Problem description:
Copy every record below exactly as written, but leave out the pictures.
##### Records #####
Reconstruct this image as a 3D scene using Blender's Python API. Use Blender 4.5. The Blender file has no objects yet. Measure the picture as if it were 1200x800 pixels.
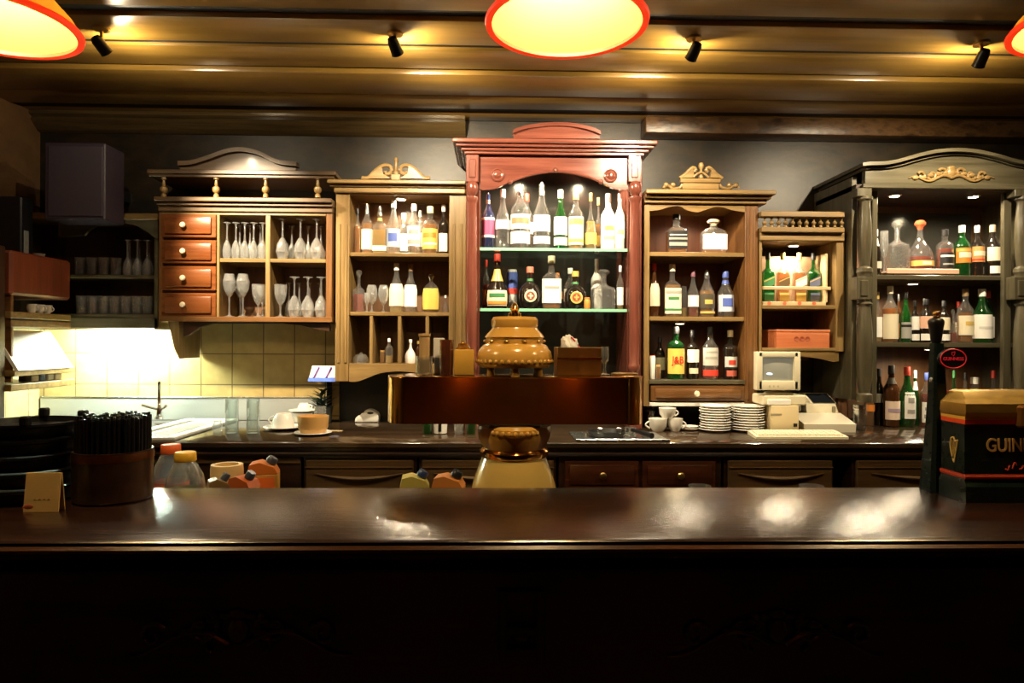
import bpy, bmesh, math, random
from mathutils import Vector, Matrix
random.seed(7)
SC = bpy.context.scene
COL = SC.collection
PI = math.pi
# ---------------------------------------------------------------- camera, world, exposure
F = 800.0
CAM = Vector((0, 0, 1.48))
PSI, RHO = math.radians(1.5), 0.005
FWD = Vector((math.sin(PSI), math.cos(PSI), 0))
_R = Vector((math.cos(PSI), -math.sin(PSI), 0)); _U = Vector((0, 0, 1))
RT = math.cos(RHO) * _R + math.sin(RHO) * _U
UP = -math.sin(RHO) * _R + math.cos(RHO) * _U
cd = bpy.data.cameras.new('camera'); cd.sensor_width = 36; cd.lens = 36 * F / 1200; cd.clip_start = 0.02
cam = bpy.data.objects.new('camera', cd); COL.objects.link(cam)
cam.matrix_world = Matrix(((RT.x, UP.x, -FWD.x, CAM.x), (RT.y, UP.y, -FWD.y, CAM.y), (RT.z, UP.z, -FWD.z, CAM.z), (0, 0, 0, 1)))
SC.camera = cam
wd = bpy.data.worlds.new('world'); SC.world = wd; wd.use_nodes = True
wd.node_tree.nodes['Background'].inputs[0].default_value = (1, .8, .55, 1)
wd.node_tree.nodes['Background'].inputs[1].default_value = 0.004
vs = SC.view_settings
vs.view_transform = 'Standard'; vs.look = 'None'; vs.gamma = 1; vs.use_curve_mapping = False
vs.exposure = 0.0
SC.cycles.transparent_max_bounces = 28
SC.cycles.max_bounces = 10
SC.cycles.caustics_reflective = False
SC.cycles.caustics_refractive = False
SC.cycles.sample_clamp_indirect = 6
# light levels
E_SPOT, E_PUCK, E_TUBE, E_PEND, E_FILL = 108, 8.0, 1700, 34, 18
WARM = (1, .74, .42); WARM2 = (1, .82, .55); TUBE = (.86, 1, .80)

# ---------------------------------------------------------------- pixel rays to places
def ray(px, py): return FWD + RT * ((px - 600) / F) - UP * ((py - 400) / F)
def at(px, py, Y): d = ray(px, py); return CAM + d * (Y / d.y)
def atx(px, py, X): d = ray(px, py); return CAM + d * (X / d.x)
def on(px, py, z): d = ray(px, py); return CAM + d * ((z - CAM.z) / d.z)
def sc(px, Y): return Y / ray(px, 400).y / F
def PX(pts, Y): return [(at(a, b, Y).x, at(a, b, Y).z) for a, b in pts]

# ---------------------------------------------------------------- materials
MC = {}
def _new(name):
    m = bpy.data.materials.new(name); m.use_nodes = True
    return m, m.node_tree.nodes, m.node_tree.links, m.node_tree.nodes['Principled BSDF']
def plain(name, c, rough=.5, metal=0, coat=0, spec=.5):
    if name in MC: return MC[name]
    m, n, l, p = _new(name)
    p.inputs['Base Color'].default_value = (*c, 1); p.inputs['Roughness'].default_value = rough
    p.inputs['Metallic'].default_value = metal; p.inputs['Coat Weight'].default_value = coat
    p.inputs['Specular IOR Level'].default_value = spec
    tc = n.new('ShaderNodeTexCoord'); ns = n.new('ShaderNodeTexNoise'); ns.inputs['Scale'].default_value = 40
    mp = n.new('ShaderNodeMapRange'); mp.inputs[3].default_value = max(.01, rough * .8); mp.inputs[4].default_value = min(1, rough * 1.25)
    l.new(tc.outputs['Object'], ns.inputs['Vector']); l.new(ns.outputs['Fac'], mp.inputs[0]); l.new(mp.outputs[0], p.inputs['Roughness'])
    MC[name] = m; return m
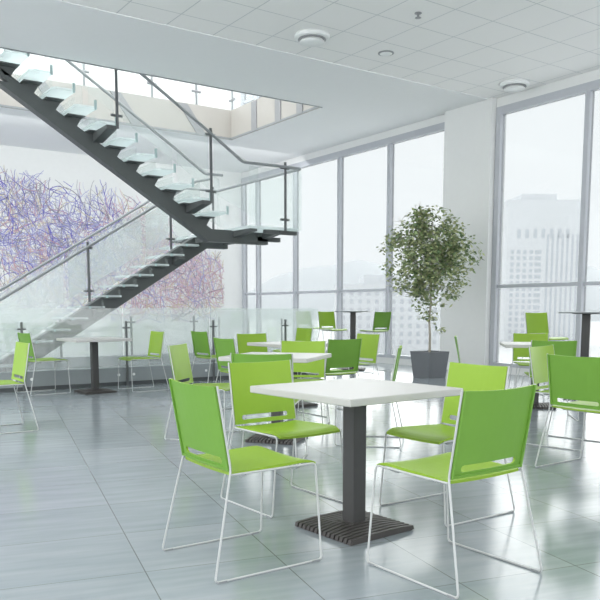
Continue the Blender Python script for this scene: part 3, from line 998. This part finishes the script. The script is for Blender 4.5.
#####
Exercise response:
Reconstruct this image as a 3D scene using Blender's Python API. Use Blender 4.5. The Blender file has no objects yet. Measure the picture as if it were 1200x800 pixels.
import bpy, bmesh, math, random
from mathutils import Vector, Matrix
random.seed(7)
SC = bpy.context.scene
COL = SC.collection
PI = math.pi
# ---------------------------------------------------------------- camera, world, exposure
F = 800.0
CAM = Vector((0, 0, 1.48))
PSI, RHO = math.radians(1.5), 0.005
FWD = Vector((math.sin(PSI), math.cos(PSI), 0))
_R = Vector((math.cos(PSI), -math.sin(PSI), 0)); _U = Vector((0, 0, 1))
RT = math.cos(RHO) * _R + math.sin(RHO) * _U
UP = -math.sin(RHO) * _R + math.cos(RHO) * _U
cd = bpy.data.cameras.new('camera'); cd.sensor_width = 36; cd.lens = 36 * F / 1200; cd.clip_start = 0.02
cam = bpy.data.objects.new('camera', cd); COL.objects.link(cam)
cam.matrix_world = Matrix(((RT.x, UP.x, -FWD.x, CAM.x), (RT.y, UP.y, -FWD.y, CAM.y), (RT.z, UP.z, -FWD.z, CAM.z), (0, 0, 0, 1)))
SC.camera = cam
wd = bpy.data.worlds.new('world'); SC.world = wd; wd.use_nodes = True
wd.node_tree.nodes['Background'].inputs[0].default_value = (1, .8, .55, 1)
wd.node_tree.nodes['Background'].inputs[1].default_value = 0.004
vs = SC.view_settings
vs.view_transform = 'Standard'; vs.look = 'None'; vs.gamma = 1; vs.use_curve_mapping = False
vs.exposure = 0.0
SC.cycles.transparent_max_bounces = 28
SC.cycles.max_bounces = 10
SC.cycles.caustics_reflective = False
SC.cycles.caustics_refractive = False
SC.cycles.sample_clamp_indirect = 6
# light levels
E_SPOT, E_PUCK, E_TUBE, E_PEND, E_FILL = 108, 8.0, 1700, 34, 18
WARM = (1, .74, .42); WARM2 = (1, .82, .55); TUBE = (.86, 1, .80)

# ---------------------------------------------------------------- pixel rays to places
def ray(px, py): return FWD + RT * ((px - 600) / F) - UP * ((py - 400) / F)
def at(px, py, Y): d = ray(px, py); return CAM + d * (Y / d.y)
def atx(px, py, X): d = ray(px, py); return CAM + d * (X / d.x)
def on(px, py, z): d = ray(px, py); return CAM + d * ((z - CAM.z) / d.z)
def sc(px, Y): return Y / ray(px, 400).y / F
def PX(pts, Y): return [(at(a, b, Y).x, at(a, b, Y).z) for a, b in pts]

# ---------------------------------------------------------------- materials
MC = {}
def _new(name):
    m = bpy.data.materials.new(name); m.use_nodes = True
    return m, m.node_tree.nodes, m.node_tree.links, m.node_tree.nodes['Principled BSDF']
def plain(name, c, rough=.5, metal=0, coat=0, spec=.5):
    if name in MC: return MC[name]
    m, n, l, p = _new(name)
    p.inputs['Base Color'].default_value = (*c, 1); p.inputs['Roughness'].default_value = rough
    p.inputs['Metallic'].default_value = metal; p.inputs['Coat Weight'].default_value = coat
    p.inputs['Specular IOR Level'].default_value = spec
    tc = n.new('ShaderNodeTexCoord'); ns = n.new('ShaderNodeTexNoise'); ns.inputs['Scale'].default_value = 40
    mp = n.new('ShaderNodeMapRange'); mp.inputs[3].default_value = max(.01, rough * .8); mp.inputs[4].default_value = min(1, rough * 1.25)
    l.new(tc.outputs['Object'], ns.inputs['Vector']); l.new(ns.outputs['Fac'], mp.inputs[0]); l.new(mp.outputs[0], p.inputs['Roughness'])
    MC[name] = m; return m
Continue the Blender Python script for this scene: part 3, from line 998. This part finishes the script. The script is for Blender 4.5.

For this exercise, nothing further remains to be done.